Supreme Court Justice Samuel Alito revealed Friday that he has a “pretty good idea” of the identity of the person behind the leak of his draft opinion overturning Roe v. Wade last year. 

Alito, who wrote for the majority in Dobbs v. Jackson Women’s Health Organization, told the Wall Street Journal that the unprecedented breach “created an atmosphere of suspicion and distrust” inside the nation’s highest court.

“We worked through it, and last year we got our work done.
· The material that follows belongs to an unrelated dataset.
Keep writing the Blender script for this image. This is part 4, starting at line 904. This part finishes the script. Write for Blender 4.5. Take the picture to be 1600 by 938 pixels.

This year, I think, we’re trying to get back to normal operations as much as we can … But it was damaging,” Alito said of the unauthorized release of his draft opinion to Politico in May 2022, more than a month before the final Dobbs ruling came down.

An investigation into the leak was ordered by Chief Justice John Roberts, but the marshal of the Supreme Court, Gail Curley, said in January she had been unable to definitively determine the leaker’s identity

“I personally have a pretty good idea who is responsible, but that’s different from the level of proof that is needed to name somebody,” Alito told the Journal. 

Despite Curley’s failure to finger the culprit, the justice told the Journal that she “did a good job with the resources that were available to her.”

The 73-year-old conservative justice also said that he is certain of the motive behind the leak. 

Samuel Alito
Supreme Court Justice Samuel Alito revealed Friday that he has a “pretty good idea” of the identity of the person behind the leak of the high court’s draft decision overturning Roe v. Wade last year. REUTERS

“It was a part of an effort to prevent the Dobbs draft … from becoming the decision of the court. And that’s how it was used for those six weeks by people on the outside — as part of the campaign to try to intimidate the court,” said Alito, arguing that justices thought to support overturning Roe were “really targets of assassination.”

“It was rational for people to believe that they might be able to stop the decision in Dobbs by killing one of us,” Alito said of threats that emerged after the leak, including the arrest of an armed man outside the home of Justice Brett Kavanaugh — days before the ruling was announced.

Alito also recalled being forced to speak to law students at George Mason University in northern Virginia via videoconference about 10 days after the leak following the intervention of local police.

U.S. Supreme Court Building
Alito told the Wall Street Journal that the unprecedented breach “created an atmosphere of suspicion and distrust” inside the nation’s highest court. Getty Images

“Our [Supreme Court] police conferred with the George Mason Police and the Arlington Police and they said, ‘It’s not a good idea. He shouldn’t come here … The security problems will be severe.’ So I ended up giving the speech by Zoom,” he said. “Still, there were so many protesters and they were so loud that you could hear them.”

Today, according to Alito, he feels safe in large part because he is “driven around in basically a tank, and I’m not really supposed to go anyplace by myself without the tank and my members of the police force.”

The justice dismissed an alternative theory that a conservative trying to lock five justices in favor of  overturning Roe v. Wade may have been responsible for the leak, calling the idea “infuriating.”

“Look, this made us targets of assassination. Would I do that to myself?” he asked.

“Would the five of us have done that to ourselves? It’s quite implausible.”